Tuesday, August 22, 2017

A Comparative Case-study of Two Schools in Singapore and the United States

The purpose of this study is to compare how education that aims to prepare students with critical, perceptual, and affective capacities necessary for them to participate actively and responsibly as members in a global community is imagined and enacted in two selected schools in Singapore and the United States.

 The study interrogates the ways schools imagine and enact such 'global education' to foster cosmopolitan-mindedness which involves a transnational orientation to the world as a whole and a sense of cosmopolitan affinity as part of being a citizen of the world. The push towards developing twenty-first century skills and competencies is inherently propelled by the need to address the fact of a more porous, interdependent globalised world. The study examines how the term ''global'' is articulated in school policies, how global and national identity conceptions are negotiated and demonstrated in school-wide systemic structures and programmes as well as how global education is enacted in actual instructional content and practices in classrooms. Through a comparative approach, the study aims to provide insights into the ways globalisation has shaped the nature of education in schools from two very different cultures and more specifically, the divergences as well as convergences and interconnections in whole-school approaches to global education in these schools.

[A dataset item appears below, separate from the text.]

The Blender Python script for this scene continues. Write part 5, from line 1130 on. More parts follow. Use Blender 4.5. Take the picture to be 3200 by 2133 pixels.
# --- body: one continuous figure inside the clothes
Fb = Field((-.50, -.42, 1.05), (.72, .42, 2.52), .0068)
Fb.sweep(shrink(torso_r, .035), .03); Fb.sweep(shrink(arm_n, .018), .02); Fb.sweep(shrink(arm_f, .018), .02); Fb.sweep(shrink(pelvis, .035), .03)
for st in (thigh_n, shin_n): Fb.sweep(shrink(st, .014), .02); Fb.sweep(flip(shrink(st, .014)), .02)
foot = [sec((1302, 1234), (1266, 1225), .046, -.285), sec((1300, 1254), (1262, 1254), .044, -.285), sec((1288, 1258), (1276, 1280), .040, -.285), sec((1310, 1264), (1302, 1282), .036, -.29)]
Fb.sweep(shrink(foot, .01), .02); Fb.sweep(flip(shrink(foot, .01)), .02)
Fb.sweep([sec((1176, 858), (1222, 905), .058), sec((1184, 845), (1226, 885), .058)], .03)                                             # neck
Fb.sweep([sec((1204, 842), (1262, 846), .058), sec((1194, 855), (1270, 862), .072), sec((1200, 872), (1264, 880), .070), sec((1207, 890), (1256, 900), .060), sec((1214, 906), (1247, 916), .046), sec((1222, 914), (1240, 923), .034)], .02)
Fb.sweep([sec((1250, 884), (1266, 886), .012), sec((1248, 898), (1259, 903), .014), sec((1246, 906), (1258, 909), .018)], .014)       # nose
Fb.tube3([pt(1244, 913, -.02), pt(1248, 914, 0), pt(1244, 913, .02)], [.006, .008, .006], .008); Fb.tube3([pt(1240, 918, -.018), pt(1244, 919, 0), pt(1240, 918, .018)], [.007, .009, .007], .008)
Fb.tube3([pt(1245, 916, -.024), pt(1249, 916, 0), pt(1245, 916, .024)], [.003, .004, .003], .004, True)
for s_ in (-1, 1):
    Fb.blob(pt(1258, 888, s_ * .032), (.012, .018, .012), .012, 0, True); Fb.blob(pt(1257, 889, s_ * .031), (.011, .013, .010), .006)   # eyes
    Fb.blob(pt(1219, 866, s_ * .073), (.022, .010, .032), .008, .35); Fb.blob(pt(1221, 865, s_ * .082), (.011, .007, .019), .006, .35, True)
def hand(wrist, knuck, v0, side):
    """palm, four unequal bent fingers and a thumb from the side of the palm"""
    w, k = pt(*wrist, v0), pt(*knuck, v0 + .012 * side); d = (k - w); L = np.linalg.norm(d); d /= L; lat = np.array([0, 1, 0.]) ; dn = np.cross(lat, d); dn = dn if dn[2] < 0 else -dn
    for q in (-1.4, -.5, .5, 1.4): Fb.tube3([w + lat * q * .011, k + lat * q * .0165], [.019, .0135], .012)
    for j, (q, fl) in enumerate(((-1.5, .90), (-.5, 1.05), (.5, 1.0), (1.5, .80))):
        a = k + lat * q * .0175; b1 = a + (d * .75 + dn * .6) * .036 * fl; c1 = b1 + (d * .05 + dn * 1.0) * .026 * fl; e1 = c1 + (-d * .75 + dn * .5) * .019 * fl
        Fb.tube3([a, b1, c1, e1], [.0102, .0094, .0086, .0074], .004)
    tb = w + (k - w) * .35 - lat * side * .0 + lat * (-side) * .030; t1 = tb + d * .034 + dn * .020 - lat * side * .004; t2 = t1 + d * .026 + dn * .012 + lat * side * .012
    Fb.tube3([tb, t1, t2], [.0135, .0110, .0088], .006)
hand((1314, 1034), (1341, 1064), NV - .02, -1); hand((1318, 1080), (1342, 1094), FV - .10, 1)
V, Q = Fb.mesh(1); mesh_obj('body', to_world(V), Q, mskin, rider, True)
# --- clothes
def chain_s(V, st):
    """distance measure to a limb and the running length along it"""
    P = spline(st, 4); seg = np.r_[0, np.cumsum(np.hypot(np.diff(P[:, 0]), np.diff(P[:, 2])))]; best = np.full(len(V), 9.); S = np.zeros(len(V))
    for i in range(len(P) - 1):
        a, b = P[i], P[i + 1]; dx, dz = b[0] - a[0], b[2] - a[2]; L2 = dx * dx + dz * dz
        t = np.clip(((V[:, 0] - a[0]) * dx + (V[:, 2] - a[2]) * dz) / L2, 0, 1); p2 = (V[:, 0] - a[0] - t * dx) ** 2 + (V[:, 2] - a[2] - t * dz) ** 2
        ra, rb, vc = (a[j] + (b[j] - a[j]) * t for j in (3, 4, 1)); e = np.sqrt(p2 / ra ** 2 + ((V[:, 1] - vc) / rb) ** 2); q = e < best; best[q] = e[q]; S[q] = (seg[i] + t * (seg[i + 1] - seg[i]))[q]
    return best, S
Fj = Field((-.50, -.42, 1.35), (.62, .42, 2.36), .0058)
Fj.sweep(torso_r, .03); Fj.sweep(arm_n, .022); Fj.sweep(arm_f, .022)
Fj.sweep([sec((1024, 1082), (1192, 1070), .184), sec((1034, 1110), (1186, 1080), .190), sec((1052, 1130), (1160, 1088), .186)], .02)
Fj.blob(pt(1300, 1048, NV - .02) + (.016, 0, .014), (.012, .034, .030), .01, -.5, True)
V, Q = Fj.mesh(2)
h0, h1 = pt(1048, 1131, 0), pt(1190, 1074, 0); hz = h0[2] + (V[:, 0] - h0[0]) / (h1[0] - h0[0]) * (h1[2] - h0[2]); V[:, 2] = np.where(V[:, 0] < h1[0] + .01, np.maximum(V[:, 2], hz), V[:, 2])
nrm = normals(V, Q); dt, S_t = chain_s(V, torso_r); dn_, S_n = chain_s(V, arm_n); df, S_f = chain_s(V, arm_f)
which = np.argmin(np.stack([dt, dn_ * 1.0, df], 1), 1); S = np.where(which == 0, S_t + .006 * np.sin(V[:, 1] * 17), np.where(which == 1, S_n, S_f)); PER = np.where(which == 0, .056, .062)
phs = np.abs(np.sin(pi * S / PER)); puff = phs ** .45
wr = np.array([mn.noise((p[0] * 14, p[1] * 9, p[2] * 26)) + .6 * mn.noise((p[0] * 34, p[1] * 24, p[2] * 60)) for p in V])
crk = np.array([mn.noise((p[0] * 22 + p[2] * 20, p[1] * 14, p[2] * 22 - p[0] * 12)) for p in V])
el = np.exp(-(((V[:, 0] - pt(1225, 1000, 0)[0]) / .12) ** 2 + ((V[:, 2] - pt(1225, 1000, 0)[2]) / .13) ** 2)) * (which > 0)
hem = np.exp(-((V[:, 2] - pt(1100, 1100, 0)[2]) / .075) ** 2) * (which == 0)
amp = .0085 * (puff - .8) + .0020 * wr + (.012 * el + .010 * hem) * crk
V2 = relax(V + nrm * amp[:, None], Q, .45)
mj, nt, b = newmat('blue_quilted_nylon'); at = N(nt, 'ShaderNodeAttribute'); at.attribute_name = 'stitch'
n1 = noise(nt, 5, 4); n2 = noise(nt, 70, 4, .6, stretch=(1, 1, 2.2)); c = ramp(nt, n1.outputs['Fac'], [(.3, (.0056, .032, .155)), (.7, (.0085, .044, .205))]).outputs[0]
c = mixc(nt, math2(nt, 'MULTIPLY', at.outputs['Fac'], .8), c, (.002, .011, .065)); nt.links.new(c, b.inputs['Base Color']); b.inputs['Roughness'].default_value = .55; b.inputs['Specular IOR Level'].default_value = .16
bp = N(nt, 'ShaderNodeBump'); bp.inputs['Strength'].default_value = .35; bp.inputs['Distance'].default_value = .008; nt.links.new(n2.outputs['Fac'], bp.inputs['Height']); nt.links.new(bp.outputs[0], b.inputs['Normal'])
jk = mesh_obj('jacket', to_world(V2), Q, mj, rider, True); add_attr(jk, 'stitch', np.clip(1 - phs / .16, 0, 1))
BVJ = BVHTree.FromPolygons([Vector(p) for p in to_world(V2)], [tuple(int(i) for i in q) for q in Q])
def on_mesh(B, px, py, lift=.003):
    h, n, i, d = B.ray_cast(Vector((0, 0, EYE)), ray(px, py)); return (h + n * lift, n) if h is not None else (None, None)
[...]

The study defines global education as education that equips students with the critical, perceptual, and affective capacities to participate actively and responsibly in the global community. Since global education has typically been studied as a singular subject or integrated into existing subjects such as Social Studies or Civics Education, the study compares two schools that have adopted a whole-school approach to global education involving the collective and intentional effort by school leaders and teachers to plan and manage the school curriculum. In particular, the study examines how global education is imagined and articulated by school leaders, school policy, and teacher accounts (the imagined curriculum) and how their collective ideas of global education are realised in practice (the enacted curriculum) via school programmes, instructional content and practices.